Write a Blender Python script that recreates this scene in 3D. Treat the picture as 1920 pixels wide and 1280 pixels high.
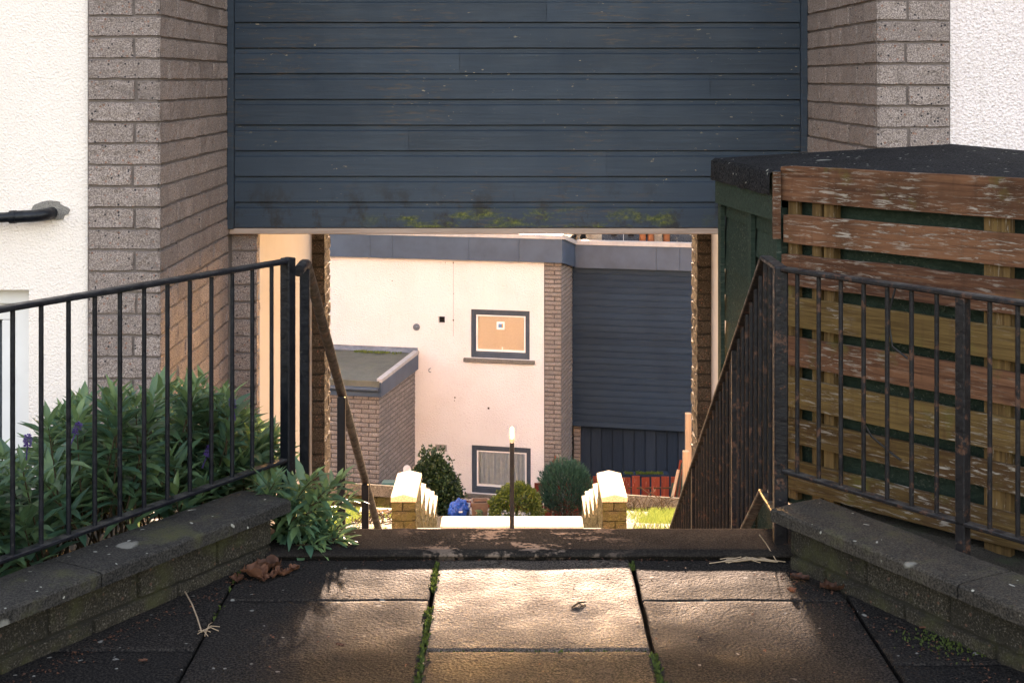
import bpy, math, random
from mathutils import Vector, Matrix, noise as mnoise
for o in list(bpy.data.objects): bpy.data.objects.remove(o)
C = bpy.context.scene.collection
R = math.radians
scene = bpy.context.scene

# ------------------------------------------------------------------ camera, sky, sun, exposure
cam_d = bpy.data.cameras.new('camera'); cam = bpy.data.objects.new('camera', cam_d); C.objects.link(cam)
cam.location = (0, 0, 1.6); cam.rotation_euler = (R(90), 0, 0)
cam_d.lens = 50; cam_d.sensor_width = 36; cam_d.shift_y = -0.2552
cam_d.clip_start = .05; cam_d.clip_end = 2000
scene.camera = cam
SUN_EL, SUN_AZ = 9.6, .6            # elevation, degrees to the right of straight ahead (+Y)
w = bpy.data.worlds.new('World'); scene.world = w; w.use_nodes = True
nt = w.node_tree; bg = nt.nodes['Background']
sky = nt.nodes.new('ShaderNodeTexSky'); sky.sky_type = 'NISHITA'; sky.sun_disc = False
sky.sun_elevation = R(SUN_EL); sky.sun_rotation = R(SUN_AZ); sky.air_density = 1.0; sky.dust_density = 4.0; sky.ozone_density = 1.0
nt.links.new(sky.outputs[0], bg.inputs[0]); bg.inputs[1].default_value = .15
sl = bpy.data.lights.new('sun', 'SUN'); sl.energy = 2.5; sl.angle = R(1.6); sl.color = (1, .90, .80)
so = bpy.data.objects.new('sun', sl); C.objects.link(so); so.location = (1, 60, 30)
d = Vector((math.sin(R(SUN_AZ))*math.cos(R(SUN_EL)), math.cos(R(SUN_AZ))*math.cos(R(SUN_EL)), math.sin(R(SUN_EL))))
so.rotation_euler = d.to_track_quat('Z', 'Y').to_euler()
vs = scene.view_settings
vs.view_transform = 'Standard'; vs.look = 'None'; vs.gamma = 1; vs.exposure = 3.45; vs.use_curve_mapping = False
vs.use_white_balance = True; vs.white_balance_temperature = 8600; vs.white_balance_tint = 26

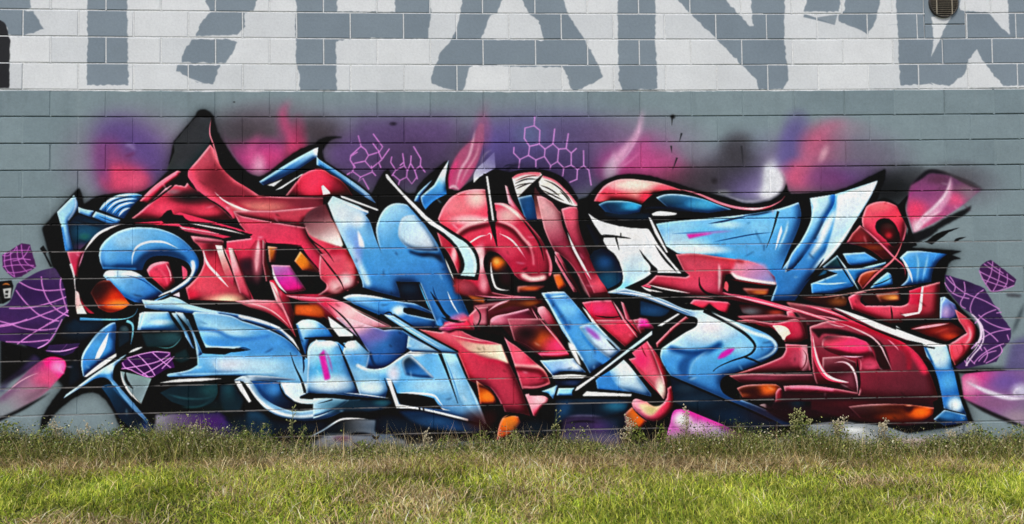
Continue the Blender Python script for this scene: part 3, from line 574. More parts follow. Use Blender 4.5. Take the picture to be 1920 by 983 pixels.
    e(270, 220, 60, 40, '#e8f2f4', .95); e(320, 350, 110, 70, '#4a92d4', .9); e(440, 590, 120, 60, '#d0e8f4', .9); g("330 400 440 440 560 415 700 330 790 280", 24, 9, '#d8eef8'); g("430 450 560 450 640 400", 30, 16, '#8cc8f0')
    e(640, 470, 50, 70, '#d0d4e8', .9); e(830, 290, 70, 26, w, .95); e(960, 580, 180, 60, '#9ed2f2', .8)
    f("730 420! 725 350 770 315 800 315! 860 370 930 440 1000 510! 850 500 750 480!", (790, 320, '#0e2c44', 880, 500, '#4a94d6', '#26649e'), soft=5); g("805 315 900 400 1010 510", 30, 12, '#e8f0f6', .9); e(930, 340, 60, 60, '#d8dce8', .8, 30)
    f("1190 300! 1280 510 1380 700 1460 915! 1280 760 1190 620 1070 300!", '#8cc8f0', .6, soft=10); e(1150, 330, 60, 60, '#9ed4f4', .8); g("1200 330 1300 540 1450 900", 10, 4, '#d0e8f4')
    s("1050 290 1120 470 1210 735", 30, k, 1); s("1085 310 1160 500 1230 720", 8, '#4a90d0')
    s("565 510 620 660 640 700", 24, k, -1); s("610 520 650 620 680 650", 20, k, 2); s("160 210 250 420 345 660", 20, k, 2)
    f("670 645! 850 655 1000 690! 1060 765 1140 795! 900 770 710 755! 690 700!", k); s("690 640 850 645 1000 665 1050 720 1080 760", 18, '#e4eef2'); f("1050 765! 1100 785! 1150 798! 1080 790!", '#dbe8ee')
    f("580 510! 622 520! 690 740! 860 770! 1040 805 1300 870! 1300 890! 1100 840 850 785 670 775!", '#e2ebee'); s("628 535 660 620 700 740", 12, k)
    s("870 765 880 800", 16, k, 0); s("905 770 912 800", 14, k, 0)
    f("250 700! 600 700! 650 720! 560 780! 420 800! 200 800 100 830!", '#16364e', .9, soft=16); e(540, 720, 80, 40, '#2a6070', .9); e(480, 810, 110, 50, '#1d3f60', .9); e(330, 730, 80, 40, '#1d4258', .7)
    f("680 800! 900 800 1200 870 1440 930! 1400 990! 1000 960 800 890!", '#173c62', .95, soft=16); e(1000, 890, 160, 40, '#2a5a88', .8); e(1200, 930, 120, 30, '#1d4a78', .8)
    f("20 980! 170 885! 270 868! 490 880! 480 970! 500 1000! 640 1010! 640 1130! -180 1140! -60 1060!", (150, 940, '#1a1c1e', 440, 960, '#8a8c90'), soft=5); s("-120 1040 20 972 170 880 260 866 420 872", 16, '#dfe3e2', 2)
    f("60 1000! 620 1010! 760 1060! 740 1140! -160 1140!", '#777b82', soft=16); s("240 1010 330 1000 470 1010", 24, '#1a1a1e', soft=4); e(190, 1040, 70, 30, '#6a4a58', .8); s("280 1070 320 1100 420 1100", 18, '#3a2c38', soft=5); s("460 1010 490 1040 520 1010", 22, '#141418')
    s("210 640 400 660 620 690", 8, '#e4f2f8'); f("-60 690! 60 686! 255 704! 150 775 40 830 -60 868!", '#c4e4f5', keep=False)
    f("0 690! 120 690 250 705! 140 780 20 830 -60 850! -60 720!", '#9ed2f0'); s("-20 735 40 720 110 700", 12, k, -1)
    # blue letter A in the middle
    fr(600, 400)
    f("68 -86! 110 -150! 340 -60! 430 -5! 400 20! 440 80 480 200 545 365! 510 260 492 150 510 60 560 -30 620 -75 690 -87 770 -70 850 -10! 940 130 1030 270 1085 390! 1150 560 1240 740 1345 985! 1030 985! 985 880 930 740 875 605! 665 600! 715 745! 600 715 500 690 375 650! 365 590 240 310 150 130!", (500, 0, '#7cbdec', 700, 600, '#3f88cc', '#4e9ada'))
    e(180, 0, 150, 130, '#dcecf4', .95); g("150 90 300 360 420 620", 50, 24, '#a8d2f0'); e(270, 200, 60, 90, '#7aa8e4', .8); e(330, 330, 40, 140, '#8a90d8', .55); e(330, 50, 60, 60, '#d8e6f0', .9)
    f("330 150! 375 240 388 300! 345 290!", '#e6eaf4', soft=4); g("440 130 480 280 520 340 620 420", 60, 30, '#2f78c0', .9); g("430 380 470 520 600 690 700 740", 50, 24, '#2a6cb4', .9); g("380 300 440 460 500 600 620 712", 14, 6, '#bfe0f4')
    e(450, 620, 70, 60, '#dcecf4', .95); g("380 640 500 680 700 735", 12, 5, '#e8f2f6')
    e(640, 60, 150, 130, '#b0daf4', .95); g("505 200 520 80 600 -40 690 -80", 16, 8, '#d8eef8')
    f("690 200! 695 120 730 40 830 20! 920 120 1000 240 1042 332! 850 326 760 290 710 240!", (720, 120, '#9ed0f2', 960, 310, '#e8f0f6', '#c0dcf0'), soft=5)
    f("770 318! 860 345 960 345 1060 360! 1090 440! 1000 400 880 380 790 350!", '#0f3052', .95, soft=16); e(700, 300, 60, 60, '#3a80c0', .6); e(760, 450, 130, 60, '#4a96dc', .8); e(960, 440, 60, 50, '#8cc8ee', .9); e(1070, 490, 50, 30, '#e8f4fa', .95); e(850, 575, 60, 24, '#e0f0f8', .9)
    e(1050, 640, 90, 120, '#5aa6e4', .8); g("1090 400 1180 590 1330 960", 14, 6, '#2a6098'); s("1095 395 1130 480 1180 600", 12, '#d0e6f4'); s("970 690 1040 800 1110 900 1240 965", 26, k, 2); s("1118 685 1160 790 1218 885", 12, '#e6f2f8'); s("990 640 1010 720 1060 800", 10, '#1a4a80')
    f("1130 985! 1140 900! 1250 870! 1300 900! 1350 990! 1090 990!", (1150, 880, '#6a78c0', 1200, 960, '#d4566c'), .9, soft=14)
    f("680 612! 866 608! 965 850! 830 795! 705 750!", '#0d1b2e'); e(780, 660, 80, 40, '#16304a', .9); s("866 608 915 730 975 870", 12, '#4a9ada')
    f("200 742! 270 715 420 720 560 745! 700 775 880 805 980 865! 985 885! 740 830 735 870 860 905 1005 935! 1030 1005! 750 1010! 590 890! 545 905! 300 800!", (250, 740, '#7ab8e4', 900, 960, '#3a80c4', '#3f88cc'))
    e(690, 850, 60, 45, '#c8e6f4', .95); g("205 748 290 722 440 728 540 745", 18, 7, '#e4f0f6'); e(560, 790, 110, 40, '#4a98dc', .8); g("330 810 540 890", 20, 10, '#26609c')
    f("738 838! 800 832 960 880! 1000 930! 860 900 760 885!", k); f("890 785! 960 850! 985 865! 870 810 800 780!", k); s("545 910 610 870 640 920", 12, '#0e2440'); s("560 900 680 970 760 1020", 14, k, 0); s("880 820 985 870", 9, '#d4e8f4')
    fr(600, 200)
    f("1130 470! 1112 560 1100 640 1112 770! 1000 830 925 905! 895 850 882 790! 1000 690! 1060 580!", (1110, 500, '#d8e4ee', 950, 860, '#2a70b4', '#62aae0')); e(1090, 570, 40, 90, '#eef2f4', .9); g("920 890 1000 820 1110 770", 40, 20, '#3f94e0'); s("890 780 960 690 1040 610", 9, k)
    f("825 830! 860 760 985 645! 890 780 872 842!", b3)
    f("1130 720! 1130 620 1200 430 1350 280! 1400 150 1440 160! 1440 300! 1400 450! 1330 600 1225 735!", (1340, 100, '#a06080', 1180, 700, '#d84a7c', '#b45078'), .9, soft=10)
    s("1185 725 1235 560 1310 430 1360 200", 22, '#e8bccc', a=.9, soft=5); s("1230 690 1290 560 1370 430 1400 300", 16, '#e0a0b4', a=.9, soft=6); s("1140 690 1150 600 1220 460", 40, '#d83a78', a=.9, soft=12); s("1130 725 1170 700 1220 735", 20, '#f0d4dc', soft=5)
    f("1348 672! 1360 570 1450 480! 1530 400! 1540 540! 1400 620!", (1360, 660, '#e4e8ee', 1500, 450, '#7a70a8')); 
    f("112 803! 165 830! 425 918! 420 936! 300 890!", w); f("172 778! 190 782! 512 903! 507 917! 190 802!", w)
    # pink hex mesh, left cluster
    for t in ("335 255 360 350 270 430 265 470 300 530 285 570 235 600", "360 350 400 380 425 430 395 480 300 500", "425 430 520 400 550 355 465 240", "520 400 460 320", "395 480 450 545 540 470 610 370", "510 390 540 460", "515 490 535 540", "285 570 355 620 460 575 450 520", "355 620 335 660 375 630 430 730", "460 575 490 610", "290 500 310 540", "630 440 620 490 665 560 630 610", "665 560 740 520 725 410", "740 520 765 560 760 620 700 650 640 600", "700 650 680 710", "800 430 795 500 830 560 855 640", "795 500 765 570", "760 620 805 680 850 620 830 560 880 520 885 460 820 350", "880 520 925 580", "735 490 700 520", "265 440 330 400"):
        s(' '.join(v+'!' if i % 2 else v for i, v in enumerate(t.split())), 11, '#d884d8', 0)
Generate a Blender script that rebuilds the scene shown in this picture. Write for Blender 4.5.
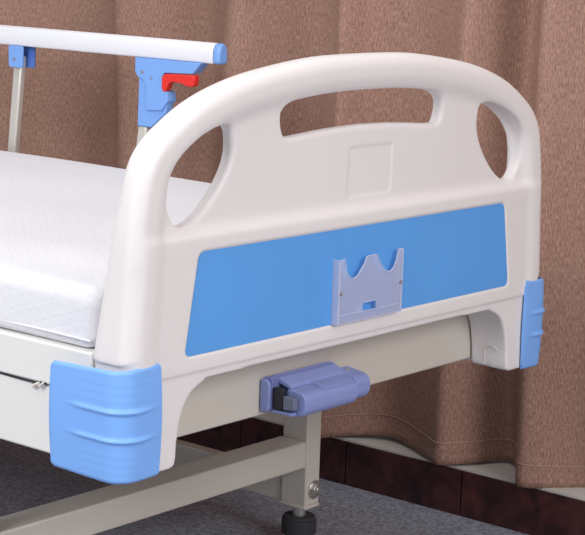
****************
## TASK TO CARRY OUT:
Repeat the listing above up to and including the line with "scene = bpy.context.scene", starting from its first line. Drop any pictures.

## SOLUTION:
Write a Blender Python script that recreates this scene in 3D. Treat the picture as 1920 pixels wide and 1280 pixels high.
import bpy, math, random
from mathutils import Vector, Matrix, noise as mnoise
for o in list(bpy.data.objects): bpy.data.objects.remove(o)
C = bpy.context.scene.collection
R = math.radians
scene = bpy.context.scene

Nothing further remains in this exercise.